Campagne de sensibilisation sur la liberté syndicale et la négociation collective. La commission accueille favorablement le lancement dans les moyens de communication officiels du pays, le 30 octobre 2015, d’une campagne de sensibilisation sur la liberté syndicale dont le contenu, préparé avec l’appui du BIT, a été sélectionné par le biais du processus tripartite. Afin que le message de cette campagne soit perçu par le plus grand nombre possible de citoyens, la commission invite le gouvernement à en assurer sa diffusion dans les moyens de communication de masse du pays et à fournir toute information à cet égard.
Secteur des maquilas.
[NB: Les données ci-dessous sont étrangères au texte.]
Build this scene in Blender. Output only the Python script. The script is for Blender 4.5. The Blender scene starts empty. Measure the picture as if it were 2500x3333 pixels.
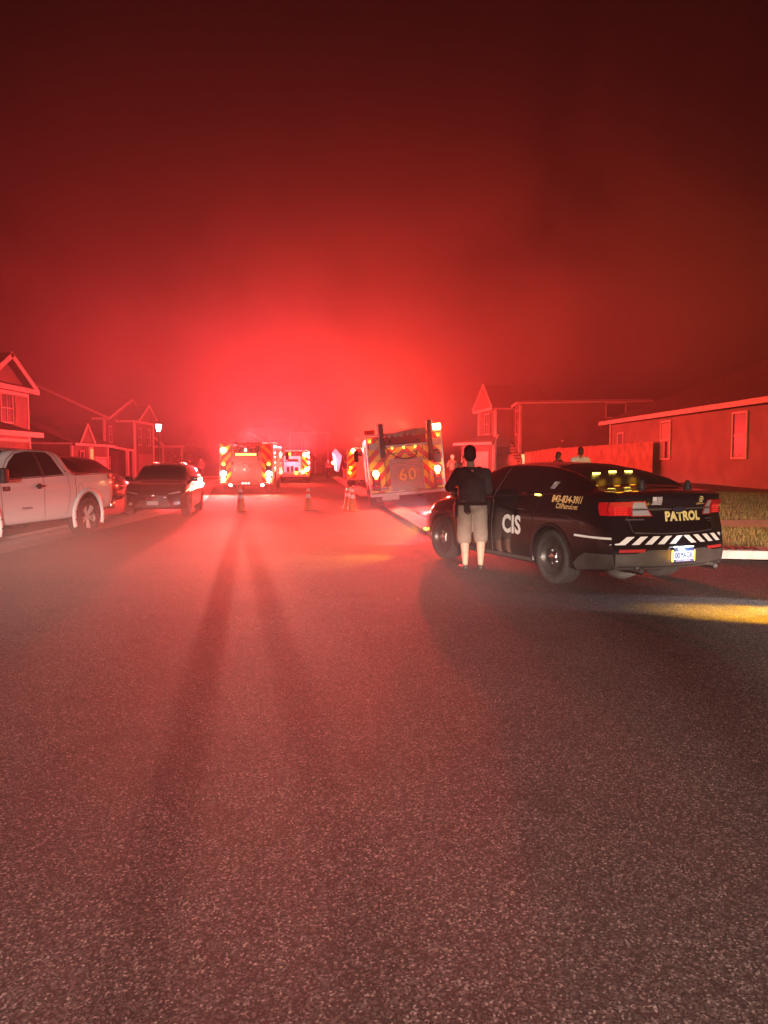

Prenant note de l’absence d’informations du gouvernement sur l’application de la convention dans le secteur des maquilas, la commission prie à nouveau le gouvernement de: i) intensifier ses efforts pour garantir et promouvoir le plein respect des droits syndicaux dans ce secteur; ii) prêter une attention particulière aux maquilas dans le cadre de la campagne de sensibilisation; et iii) continuer de fournir des informations sur l’exercice dans la pratique des droits syndicaux dans ce secteur.
Enfin, la commission se félicite du projet du BIT financé par la Direction générale du commerce de la Commission européenne, visant à aider les pays bénéficiaires du Système général de préférence (GSP+), afin que les normes internationales du travail soient appliquées de manière effective, le Guatemala étant l’un des quatre pays inclus dans le projet.
Tenant dûment compte du fait qu’un nouveau gouvernement entrera en fonction en janvier 2016, la commission veut croire que le gouvernement prendra toutes les mesures nécessaires pour corriger les violations graves de la convention constatées par les organes de contrôle de l’OIT et tirera pleinement profit de l’assistance technique mise à sa disposition par le Bureau ainsi que les ressources disponibles à travers la coopération internationale.
[Le gouvernement est prié de répondre en détail aux présents commentaires en 2016.]